The four girls are pursued by a man whose identity is unclear -- a con-artist, a spy, a cop -- looking for Cecile's lover (probably a criminal). What's it all about? Stolen IDs, stolen art, arms trafficking, a judiciary scandal? The man is looking for the keys to a locked chest. He tries to seduce each of them in turn, and succeeds with one. The three other girls will try to kill him: the first will try theatrically; the second, coldly; and the third, impulsively. The third girl will in fact beat him to death with a cane. These three scenes are Rivette's greatest moments: absolutely beautiful. This is the third sense of play: Masks, in a political or police conspiracy that goes beyond us, which no one can escape, a kind of global conspiracy. This is the third circle, C, which has a complex relationship to the other two. It prolongs the second circle and is intimately intertwined with it, since it increasingly polarizes the girls' attitudes, providing them with a common measure as it casts its spell on them. But it also spreads out over the whole theater, covering it, perhaps uniting all the disparate pieces of an infinite repertoire.
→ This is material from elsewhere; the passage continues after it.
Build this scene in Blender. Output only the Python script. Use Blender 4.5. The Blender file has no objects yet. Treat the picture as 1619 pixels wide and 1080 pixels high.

Constance, the director, seems to be an essential element in the conspiracy from the beginning. (Is there not a blank period in her life spanning several years? Does she ever leave the theater, where she hides Cecile's naughty boy, who is probably Constance's lover?) And what about the girls themselves? One girl has an American boyfriend with the same name as the cop; the other girl has the same name as her mysteriously missing sister; and the Portuguese girl, Lucia, who is the epitome of the Lunar type, all of a sudden finds the keys and possesses a painting which is probably real... In short, the three circles are interwoven, acting on one another, progressing through one another, and organizing one another without ever losing their mystery.

We are all rehearsing parts of which we are as yet unaware (our roles). We slip into characters which we do nor master (our attitudes and postures). We serve a conspiracy of which we are completely oblivious (our masks). This is Rivette's vision of the world, it is uniquely his own. Rivette needs theater for cinema to exist: the young girls' attitudes and postures constitute a theatricality of cinema which, measured against the theatricality of theater, contrasts with it and emerges as perfectly distinct from it. And if the political, judicial, and police conspiracies weighing on us are enough to show that the real world has become a bad movie, then it is cinema's job to give us a piece of reality, a piece of the world. Rivette's project -- a cinema that opposes its theatricality to that of theater, its reality to that of the world, which has become unreal -- rescues cinema from the theater and the conspiracies threatening to destroy it. If the three circles communicate, they do so in places which are Rivette's own, like the back of the theater, or the house in the suburbs. These are places where Nature does not live, bur has survived with a strange grace: the undeveloped parts of a suburb, a rural stretch of city street, or secluded corners and alleyways. Fashion magazines have managed to make perfect, frozen pictures of these places, but everyone forgot that these places came from Rivette, having been impregnated with his dream. In these places conspiracies are hatched, young girls live together, and schools are established. But it is also in these places that the dreamer can still seize the day and the night, the sun and the moon, like a great external Circle governing the other circles, dividing up their light and their shadow.

In a certain way, Rivette has never filmed anything else bur light and its lunar (Lucia) and solar (Constance) transformations. Lucia and Constance are not persons, but forces. Bur this duality cannot be divided into good and evil. Hence Rivette ventures into those places where Nature has survived to verify the state in which the lunar and the solar subsist. Rivette's cinema has always been close to the poetry of Gerard Nerval, as though Rivette were possessed by him. Like Nerval, Rivette tours the remains of a hallucinatory Ile-de-France, tells the story of his own Daughters of Fire, and vaguely feels the conspiracy of an indeterminable madness approaching. It is not a question of influence. Bur this encounter makes Rivette one of the most inspired auteurs in cinema, and one of its great poets.